Wednesday, April 28, 2010

If you jump onto Harley, you’ll arrive ‘late to the party’

Off the Wire
News Harley-Davidson Inc. shares roared and shot forward like one of the company’s famed motorcycles last week when the company reported that first-quarter profits hadn’t fallen as much as expected.

Whenever a big brand-name stock makes headlines with a jump, and looks like it is poised for a solid future, average investors start getting interested. But in a case like Harley-Davidson, the news that popped the stock also took a lot of potential gains off the board, changing the value proposition.

“People who see the news and want to buy Harley-Davidson now are late to the party,” said Brent Wilsey of Wilsey Asset Management in San Diego. “This is a case where maybe you don’t want to make too much of an earnings surprise. Yes, they had some good news . . . but the news here is not all good.”

Harley-Davidson, of course, is the world’s largest manufacturer of heavyweight motorcycles, controlling roughly half of the domestic sales and one-third of the global market. The company has tremendous brand loyalty, and is known as a favorite of investment legend Warren Buffett.

Plenty of investors will follow Buffett into almost any stock, but they should put the brakes on Harley, where Buffett gave the company a $300 million lifeline 14 months ago. The motorcycle maker is locked into paying Buffett’s Berkshire Hathaway an annual interest rate of 15 percent per year. A buyer of Harley stock isn’t getting that kind of sweet deal.

Harley needed the buyout because the company’s finance arm collapsed during the credit crisis of late 2008. When the market bottomed out, Harley stock turned a corner and started to accelerate. Not surprisingly, the valuations were good.

A year later, and the company’s earnings surprise pushes the shares up by about 10 percent. That means the price has doubled in a year. For average investors, looking at a brand-name stock they plan to buy and hold, the purchase point is more important than many investors give it credit for. Plenty of buy-and-holders believe that a week or two worth of price action is no big deal when considering a stock they plan to own for three or more years.

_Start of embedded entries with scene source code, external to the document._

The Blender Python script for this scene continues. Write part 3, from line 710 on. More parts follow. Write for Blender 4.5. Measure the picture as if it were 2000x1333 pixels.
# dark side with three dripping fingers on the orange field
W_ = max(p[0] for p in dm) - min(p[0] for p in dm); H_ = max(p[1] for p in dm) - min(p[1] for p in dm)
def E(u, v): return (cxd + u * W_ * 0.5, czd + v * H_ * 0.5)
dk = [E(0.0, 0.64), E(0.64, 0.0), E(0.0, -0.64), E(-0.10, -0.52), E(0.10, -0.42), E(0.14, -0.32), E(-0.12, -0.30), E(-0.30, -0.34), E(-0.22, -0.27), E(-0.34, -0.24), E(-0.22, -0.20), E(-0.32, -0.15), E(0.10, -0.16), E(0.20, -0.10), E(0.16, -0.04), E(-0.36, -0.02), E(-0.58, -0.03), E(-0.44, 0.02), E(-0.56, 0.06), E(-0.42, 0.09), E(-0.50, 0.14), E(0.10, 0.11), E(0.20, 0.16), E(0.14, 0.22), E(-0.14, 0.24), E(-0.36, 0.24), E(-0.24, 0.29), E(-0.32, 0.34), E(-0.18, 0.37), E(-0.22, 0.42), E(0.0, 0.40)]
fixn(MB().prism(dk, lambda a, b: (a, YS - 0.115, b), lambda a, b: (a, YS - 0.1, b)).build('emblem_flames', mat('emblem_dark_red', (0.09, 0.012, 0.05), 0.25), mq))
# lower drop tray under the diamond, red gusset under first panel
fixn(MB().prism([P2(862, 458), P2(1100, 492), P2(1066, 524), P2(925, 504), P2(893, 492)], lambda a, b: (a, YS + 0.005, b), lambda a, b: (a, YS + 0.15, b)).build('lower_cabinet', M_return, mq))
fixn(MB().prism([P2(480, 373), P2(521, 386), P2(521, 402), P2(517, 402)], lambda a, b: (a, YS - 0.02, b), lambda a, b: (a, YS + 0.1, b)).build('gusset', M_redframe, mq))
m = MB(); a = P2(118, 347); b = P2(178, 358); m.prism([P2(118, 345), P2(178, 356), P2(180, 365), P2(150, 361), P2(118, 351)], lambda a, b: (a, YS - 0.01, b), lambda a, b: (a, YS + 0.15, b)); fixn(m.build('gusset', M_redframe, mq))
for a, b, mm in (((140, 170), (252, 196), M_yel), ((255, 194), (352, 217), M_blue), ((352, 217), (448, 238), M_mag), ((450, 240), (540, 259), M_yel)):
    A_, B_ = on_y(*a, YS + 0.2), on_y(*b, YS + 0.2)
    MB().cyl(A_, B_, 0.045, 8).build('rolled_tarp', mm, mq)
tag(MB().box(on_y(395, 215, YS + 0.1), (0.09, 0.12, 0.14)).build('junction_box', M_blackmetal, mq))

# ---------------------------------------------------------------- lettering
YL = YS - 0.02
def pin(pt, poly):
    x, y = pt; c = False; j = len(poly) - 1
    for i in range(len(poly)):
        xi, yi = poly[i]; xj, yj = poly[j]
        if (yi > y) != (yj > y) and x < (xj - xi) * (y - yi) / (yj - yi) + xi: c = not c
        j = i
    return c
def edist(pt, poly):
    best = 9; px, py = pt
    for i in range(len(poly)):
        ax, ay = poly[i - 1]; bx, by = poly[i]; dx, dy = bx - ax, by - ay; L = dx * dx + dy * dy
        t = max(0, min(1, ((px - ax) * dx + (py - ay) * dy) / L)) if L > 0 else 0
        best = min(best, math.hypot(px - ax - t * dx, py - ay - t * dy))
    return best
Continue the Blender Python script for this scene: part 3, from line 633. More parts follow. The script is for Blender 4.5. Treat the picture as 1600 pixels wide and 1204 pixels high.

“Price point is always important,” said Mark Coffelt, manager of the Empiric Core Equity Fund. “Even over a three-year holding period, a 10 percent difference implies a 3 percent per year difference, which is the difference between average and great.”

At this price point, Harley looks worse than average.

The company cut its dividend late in 2009, and didn’t add so much as a penny back during the market’s rebound. While first-quarter profits didn’t fall as much as Wall Street expected, year-over-year sales and earnings were off sharply. It’s no surprise, given the Buffett deal, that total debt is climbing, and that the debt-to-equity ratio now stands at 336 percent, a number that should spook the typical buy-and-hold investor.

Harley may be a cult brand, with incredible user loyalty, but heavy bikes are still a niche market, and one that isn’t likely to grow much until economic recovery is far more robust.